24. Paul Manna and Amy Oakes, Government

Second-year funding for the government department’s new two-semester senior seminar for majors who are conducting honors thesis research. In the past, these students have only worked one-on-one with their advisers. This seminar, which will be supervised by Professor Manna, will provide students an opportunity to present their work and receive critiques at various times during the year, as well as to learn about strategies for conducting literature reviews, analyzing data, presenting visual materials, etc.

25. Deborah Morse, English

Funding will support three Teaching Fellows who will help supervise student research projects on topics related to “Victorian tolerance” (topics to include women’s rights, animal rights, and the rights of the working class).

26. Amy Oakes and Dennis Smith, Government

Funding will create the Project on International Peace and Security, an undergraduate research initiative modeled after non-profit policy institutions in Washington. Members of the policy community in Washington will pose policy questions that will serve as the topics for student research projects. The project will conclude with a year-end conference.

27. Hermine Pinson, English

Professor Pinson will build both group and individual composition/performance projects into a new creative writing course in English. Funding will support technical assistance and class travel to poetry reading sites in Washington.

28. Alexander Prokhorov, Russian

Professor Prokhorov will complete his project from the previous year, initiating a “Moscow Theatre Project in conjunction with study abroad to Russia. This project will provide students with the opportunity to study film reception in Russia similar to a project underway at William nad Mary on U.S. film reception.

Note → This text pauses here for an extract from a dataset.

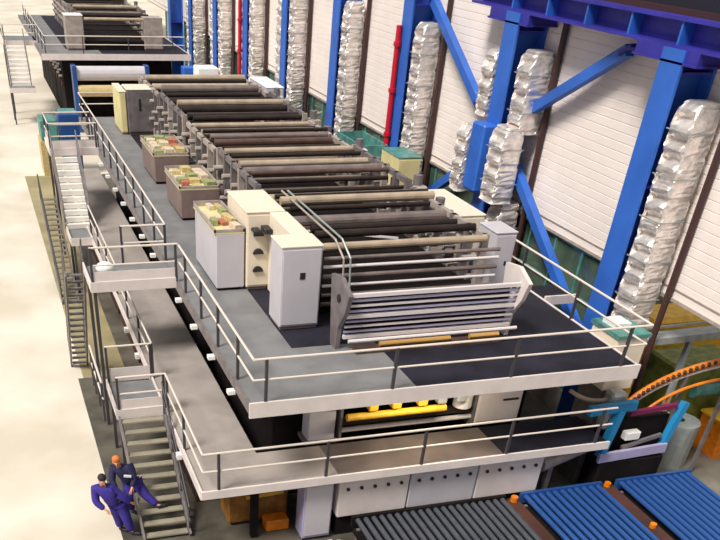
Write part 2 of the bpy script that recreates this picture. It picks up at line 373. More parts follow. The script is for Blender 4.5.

29. Suzanne Raitt, English

Funding will be used to employ three Teaching Fellows in Introduction to Women’s Studies, which enrolls about 100 students each spring. These Fellows will supervise community-based research projects on gender topics, – for example, studying the domestic abuse data and the efficacy of government and non-profit programs that are designed to address this problem.

30. Timmons Roberts, Sociology and Environmental Science and Studies

Environmental Sociology

Supplemental funding will allow for the hiring of one additional Mellon Teaching Fellow to help coordinate a class project telephone survey of people’s attitudes toward environmental issues.